La perspective de part de marché pour le port de Dunkerque s’appuie ainsi sur l’intégration de trois phénomènes :
- l’évolution du contexte macro-économique et des trafics conteneurs du Range Nord ;
- l’évolution des attractivités portuaires et des parts de marché sur la façade maritime ;
- l’évolution des attractivités terrestres et des parts de marché dans l’hinterland.
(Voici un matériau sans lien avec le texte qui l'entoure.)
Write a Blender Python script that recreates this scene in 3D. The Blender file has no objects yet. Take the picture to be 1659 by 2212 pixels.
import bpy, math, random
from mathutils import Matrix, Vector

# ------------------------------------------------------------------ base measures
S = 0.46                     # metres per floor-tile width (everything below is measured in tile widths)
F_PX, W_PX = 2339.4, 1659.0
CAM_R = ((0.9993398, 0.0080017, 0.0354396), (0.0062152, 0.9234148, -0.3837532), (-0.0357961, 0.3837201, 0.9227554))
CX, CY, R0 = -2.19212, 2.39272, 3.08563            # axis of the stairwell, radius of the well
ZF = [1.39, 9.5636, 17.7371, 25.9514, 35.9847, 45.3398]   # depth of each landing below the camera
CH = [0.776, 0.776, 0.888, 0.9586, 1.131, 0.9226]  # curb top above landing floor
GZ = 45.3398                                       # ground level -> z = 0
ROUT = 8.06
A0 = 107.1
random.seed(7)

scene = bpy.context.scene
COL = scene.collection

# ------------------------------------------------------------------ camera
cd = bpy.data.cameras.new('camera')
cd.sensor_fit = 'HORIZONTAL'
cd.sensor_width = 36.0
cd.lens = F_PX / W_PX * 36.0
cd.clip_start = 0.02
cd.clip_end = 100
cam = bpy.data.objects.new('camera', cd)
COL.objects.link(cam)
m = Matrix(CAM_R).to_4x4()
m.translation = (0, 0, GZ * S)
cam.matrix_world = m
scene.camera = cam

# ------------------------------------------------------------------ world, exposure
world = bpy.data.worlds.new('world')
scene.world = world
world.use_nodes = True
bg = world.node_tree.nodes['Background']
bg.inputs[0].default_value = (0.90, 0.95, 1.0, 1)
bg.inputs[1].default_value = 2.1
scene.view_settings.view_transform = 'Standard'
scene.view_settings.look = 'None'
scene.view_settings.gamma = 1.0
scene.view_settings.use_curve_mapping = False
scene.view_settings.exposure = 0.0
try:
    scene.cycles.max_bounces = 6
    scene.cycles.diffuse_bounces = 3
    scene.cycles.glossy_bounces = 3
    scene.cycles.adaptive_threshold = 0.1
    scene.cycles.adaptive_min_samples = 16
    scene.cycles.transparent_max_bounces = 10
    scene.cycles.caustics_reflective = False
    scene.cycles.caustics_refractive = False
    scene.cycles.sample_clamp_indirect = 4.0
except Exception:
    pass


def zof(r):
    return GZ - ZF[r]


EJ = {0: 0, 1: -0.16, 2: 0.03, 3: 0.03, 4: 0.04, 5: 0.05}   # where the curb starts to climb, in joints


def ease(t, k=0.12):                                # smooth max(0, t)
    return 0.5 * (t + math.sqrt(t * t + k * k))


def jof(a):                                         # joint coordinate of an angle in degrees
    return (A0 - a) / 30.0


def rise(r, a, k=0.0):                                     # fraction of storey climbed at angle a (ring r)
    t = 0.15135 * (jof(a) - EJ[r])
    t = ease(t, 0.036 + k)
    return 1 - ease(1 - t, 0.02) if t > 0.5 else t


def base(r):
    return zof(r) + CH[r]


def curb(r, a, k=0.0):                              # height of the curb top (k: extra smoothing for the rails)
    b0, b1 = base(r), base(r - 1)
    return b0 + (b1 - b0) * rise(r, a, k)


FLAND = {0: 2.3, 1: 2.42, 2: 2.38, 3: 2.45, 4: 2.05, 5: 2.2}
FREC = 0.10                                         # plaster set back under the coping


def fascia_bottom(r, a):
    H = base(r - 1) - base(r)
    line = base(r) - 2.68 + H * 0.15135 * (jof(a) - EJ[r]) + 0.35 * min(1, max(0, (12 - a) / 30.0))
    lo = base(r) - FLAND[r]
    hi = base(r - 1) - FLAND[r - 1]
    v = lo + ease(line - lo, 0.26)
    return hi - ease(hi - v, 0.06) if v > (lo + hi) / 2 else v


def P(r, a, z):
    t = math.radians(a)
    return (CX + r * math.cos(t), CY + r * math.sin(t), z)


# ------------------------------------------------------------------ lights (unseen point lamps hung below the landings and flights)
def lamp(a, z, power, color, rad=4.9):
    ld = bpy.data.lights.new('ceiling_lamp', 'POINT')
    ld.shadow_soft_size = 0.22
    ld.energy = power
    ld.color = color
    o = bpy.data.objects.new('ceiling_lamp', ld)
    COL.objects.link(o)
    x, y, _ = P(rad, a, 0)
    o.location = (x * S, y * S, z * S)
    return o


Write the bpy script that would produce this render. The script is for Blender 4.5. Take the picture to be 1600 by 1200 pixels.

Ces études permettent de montrer la capacité de Dunkerque-Port à capter des parts de marchés sur le Range Nord et dans l’hinterland, en s’appuyant notamment sur :
- la position stratégique de Dunkerque-Port par rapport à la route maritime nord – Mer du Nord (port le plus proche sur le Range Nord).
- les capacités de Dunkerque-Port à accueillir les plus gros porte-conteneurs par toutes conditions de navigation
- la réduction des distances des chaînes de transport qui favorise le report modal vers le fluvial et le ferroviaire, pour lesquels Dunkerque-Port présente ainsi d’atouts majeurs par rapport à ses concurrents (décarbonation du transport à l’échelle européenne)
- la proximité des bassins de consommation grâce aux réserves de capacités sur les reports modaux.